As a first approach, a single-pole, double-throw (SPDT) switch can be used to control direction. (We will use the schematic symbol for the mechanical versions of the switches. However, realize that the switches can be implemented using transistors.) SPDT switches have a center pole (contact) which is switched between two outer poles. There will always be a combination of contact with the center pole to one of the outer poles and no contact with the other outer pole. When the switch is operated, the contact/no contact combination is reversed. Motor rotation direction is controlled by switching between two power supplies using the SPDT switch and turning the motor on and off using a SPST switch. This process is demonstrated in Animation 4.

Animation 4. Bidirectional motor operation.

Adding an extra power supply to achieve bi-directional operation is expensive. The need for the extra supply can be obviated by using two SPDT switches in a configuration called an H-bridge. The motor resides at the center-bar of the H and is electrically reversed by the bridge. The SPDT switches are operated in a manner such that while one pair of contacts are closed, the other pair of contacts are open. If the bridge is implemented electronically, the SPST switch that turns the motor on and off can be eliminated by embedding its operation into the transistors that make up the H-bridge. Animation 5 demonstrates H-bridge operation.

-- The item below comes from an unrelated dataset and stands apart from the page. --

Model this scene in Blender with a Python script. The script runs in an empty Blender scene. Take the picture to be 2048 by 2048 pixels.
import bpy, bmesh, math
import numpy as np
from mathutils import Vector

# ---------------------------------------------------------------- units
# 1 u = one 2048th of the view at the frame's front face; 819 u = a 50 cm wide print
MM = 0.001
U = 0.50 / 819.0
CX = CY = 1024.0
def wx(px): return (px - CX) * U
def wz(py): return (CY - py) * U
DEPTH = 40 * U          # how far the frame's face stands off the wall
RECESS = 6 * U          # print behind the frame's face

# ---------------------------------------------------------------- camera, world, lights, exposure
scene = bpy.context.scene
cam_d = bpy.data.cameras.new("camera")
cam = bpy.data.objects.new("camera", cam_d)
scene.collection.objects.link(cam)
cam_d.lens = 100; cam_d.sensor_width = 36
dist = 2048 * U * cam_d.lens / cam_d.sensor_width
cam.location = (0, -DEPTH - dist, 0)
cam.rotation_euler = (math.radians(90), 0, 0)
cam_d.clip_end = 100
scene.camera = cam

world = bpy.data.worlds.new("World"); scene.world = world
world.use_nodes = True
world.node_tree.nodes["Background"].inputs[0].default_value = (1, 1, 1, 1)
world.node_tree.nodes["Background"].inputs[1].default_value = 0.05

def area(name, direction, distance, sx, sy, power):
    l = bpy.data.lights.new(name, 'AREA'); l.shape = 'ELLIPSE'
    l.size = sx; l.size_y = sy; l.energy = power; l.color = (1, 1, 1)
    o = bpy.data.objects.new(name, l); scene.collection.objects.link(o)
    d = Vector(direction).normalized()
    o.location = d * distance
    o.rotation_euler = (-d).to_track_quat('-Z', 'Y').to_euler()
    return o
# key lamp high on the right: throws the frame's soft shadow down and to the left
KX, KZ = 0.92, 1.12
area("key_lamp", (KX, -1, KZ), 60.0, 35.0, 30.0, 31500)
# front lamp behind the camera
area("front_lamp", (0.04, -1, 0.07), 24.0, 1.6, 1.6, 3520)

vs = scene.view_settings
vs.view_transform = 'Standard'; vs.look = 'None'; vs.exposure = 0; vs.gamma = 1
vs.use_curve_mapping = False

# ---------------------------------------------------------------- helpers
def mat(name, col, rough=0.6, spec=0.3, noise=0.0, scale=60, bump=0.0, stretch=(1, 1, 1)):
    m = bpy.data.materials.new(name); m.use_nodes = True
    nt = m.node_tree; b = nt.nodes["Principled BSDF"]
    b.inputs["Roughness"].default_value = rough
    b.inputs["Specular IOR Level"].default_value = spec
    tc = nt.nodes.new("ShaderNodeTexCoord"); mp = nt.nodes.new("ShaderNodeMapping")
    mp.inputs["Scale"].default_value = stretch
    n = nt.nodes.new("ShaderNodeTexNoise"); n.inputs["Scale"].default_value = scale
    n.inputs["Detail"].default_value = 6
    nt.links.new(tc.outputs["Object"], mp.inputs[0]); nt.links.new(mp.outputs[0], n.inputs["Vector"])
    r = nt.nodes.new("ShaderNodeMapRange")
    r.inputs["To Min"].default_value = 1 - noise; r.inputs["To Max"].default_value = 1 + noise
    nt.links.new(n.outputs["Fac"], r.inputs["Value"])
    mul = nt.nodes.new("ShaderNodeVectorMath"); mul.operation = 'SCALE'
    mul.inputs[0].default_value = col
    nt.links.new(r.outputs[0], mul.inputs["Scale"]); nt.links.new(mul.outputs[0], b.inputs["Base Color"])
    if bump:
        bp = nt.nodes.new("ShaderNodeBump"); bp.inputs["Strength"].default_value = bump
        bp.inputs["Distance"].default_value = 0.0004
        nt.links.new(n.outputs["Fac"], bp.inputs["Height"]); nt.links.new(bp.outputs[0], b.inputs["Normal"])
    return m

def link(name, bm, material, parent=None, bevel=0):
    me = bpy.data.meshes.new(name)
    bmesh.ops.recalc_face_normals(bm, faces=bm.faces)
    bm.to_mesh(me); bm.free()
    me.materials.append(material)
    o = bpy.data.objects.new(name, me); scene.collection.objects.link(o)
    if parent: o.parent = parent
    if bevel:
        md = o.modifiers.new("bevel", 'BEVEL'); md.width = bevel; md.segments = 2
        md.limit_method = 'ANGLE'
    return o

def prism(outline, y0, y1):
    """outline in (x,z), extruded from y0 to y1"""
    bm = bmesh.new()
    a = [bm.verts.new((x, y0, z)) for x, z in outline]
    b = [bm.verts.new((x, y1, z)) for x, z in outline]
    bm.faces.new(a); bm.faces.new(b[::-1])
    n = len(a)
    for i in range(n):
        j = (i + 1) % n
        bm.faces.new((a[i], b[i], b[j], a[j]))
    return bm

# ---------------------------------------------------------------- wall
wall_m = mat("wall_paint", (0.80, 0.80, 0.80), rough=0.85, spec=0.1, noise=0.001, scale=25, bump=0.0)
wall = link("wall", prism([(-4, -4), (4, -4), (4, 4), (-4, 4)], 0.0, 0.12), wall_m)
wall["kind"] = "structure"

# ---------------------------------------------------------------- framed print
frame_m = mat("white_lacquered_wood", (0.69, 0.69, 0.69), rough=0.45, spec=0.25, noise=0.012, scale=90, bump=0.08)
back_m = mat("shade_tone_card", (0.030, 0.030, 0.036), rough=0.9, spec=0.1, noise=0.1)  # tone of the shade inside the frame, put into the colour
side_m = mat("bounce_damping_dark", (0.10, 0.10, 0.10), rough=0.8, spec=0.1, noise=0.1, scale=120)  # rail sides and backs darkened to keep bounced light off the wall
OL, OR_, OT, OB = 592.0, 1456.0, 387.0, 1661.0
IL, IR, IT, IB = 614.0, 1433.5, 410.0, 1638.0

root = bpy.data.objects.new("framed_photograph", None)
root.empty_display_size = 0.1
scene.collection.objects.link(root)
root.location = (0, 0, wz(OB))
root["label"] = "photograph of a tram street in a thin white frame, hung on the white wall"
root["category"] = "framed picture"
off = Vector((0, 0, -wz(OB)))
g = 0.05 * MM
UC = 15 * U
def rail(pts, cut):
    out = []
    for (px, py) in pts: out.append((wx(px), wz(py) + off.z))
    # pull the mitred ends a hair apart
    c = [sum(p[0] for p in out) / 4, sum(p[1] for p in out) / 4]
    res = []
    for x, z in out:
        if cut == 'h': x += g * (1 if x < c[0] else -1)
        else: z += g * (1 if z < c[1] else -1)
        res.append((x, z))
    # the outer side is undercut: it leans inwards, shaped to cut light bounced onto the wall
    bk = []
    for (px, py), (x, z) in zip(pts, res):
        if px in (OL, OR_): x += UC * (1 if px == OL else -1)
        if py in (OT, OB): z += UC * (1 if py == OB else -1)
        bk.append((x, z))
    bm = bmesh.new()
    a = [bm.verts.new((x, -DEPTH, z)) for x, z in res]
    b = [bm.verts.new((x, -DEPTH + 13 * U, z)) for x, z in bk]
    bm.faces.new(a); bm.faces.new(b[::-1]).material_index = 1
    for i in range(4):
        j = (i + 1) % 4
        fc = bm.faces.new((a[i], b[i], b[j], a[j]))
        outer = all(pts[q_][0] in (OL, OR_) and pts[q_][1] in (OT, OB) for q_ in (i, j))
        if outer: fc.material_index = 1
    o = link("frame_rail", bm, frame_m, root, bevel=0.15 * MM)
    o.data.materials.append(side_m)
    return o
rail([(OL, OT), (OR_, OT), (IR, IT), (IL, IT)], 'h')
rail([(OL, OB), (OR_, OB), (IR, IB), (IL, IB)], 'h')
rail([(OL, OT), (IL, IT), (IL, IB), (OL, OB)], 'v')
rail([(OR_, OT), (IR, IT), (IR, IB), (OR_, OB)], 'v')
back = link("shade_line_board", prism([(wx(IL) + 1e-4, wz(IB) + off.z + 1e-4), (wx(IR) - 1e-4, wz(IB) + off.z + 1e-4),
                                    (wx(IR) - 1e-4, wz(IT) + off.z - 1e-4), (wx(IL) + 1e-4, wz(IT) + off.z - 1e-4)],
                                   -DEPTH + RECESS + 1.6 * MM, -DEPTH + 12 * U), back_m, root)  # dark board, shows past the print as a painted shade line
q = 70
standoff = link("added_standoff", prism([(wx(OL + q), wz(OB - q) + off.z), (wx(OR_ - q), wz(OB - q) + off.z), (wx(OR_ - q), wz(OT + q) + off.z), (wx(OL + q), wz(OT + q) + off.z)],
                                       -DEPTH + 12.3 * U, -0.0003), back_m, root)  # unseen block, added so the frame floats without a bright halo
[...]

Animation 5. Motor control using an H-bridge.

Motor speed can be controlled by switching the motor very fast. The motor can't respond to the speed of the switch, but does respond to how long the switch is closed during an on/off cycle. This process is called pulse-width modulation and can be used for different types of power control. A familiar example would be handling a hot potato. If you were to hold the potato, you would certainly get burned. If, however, you juggled the potato, it would be in the air more than in contact with your hand reducing the heat conducted to your hand from the potato. For PWM, the ratio of time the switch is closed to the total cycle time is called the duty-cycle and is typically measured in percentage. A 100% duty-cycle translates to the switch being closed 100% of the cycle resulting in the motor rotating at full speed. A 0% duty-cycle translates to the switch being open 100% of the cycle and thus the motor is off. Accordingly, a 50% duty-cycle means the switch is closed for 50% of the cycle and open for the other 50% resulting in a motor speed which is near half of its maximum.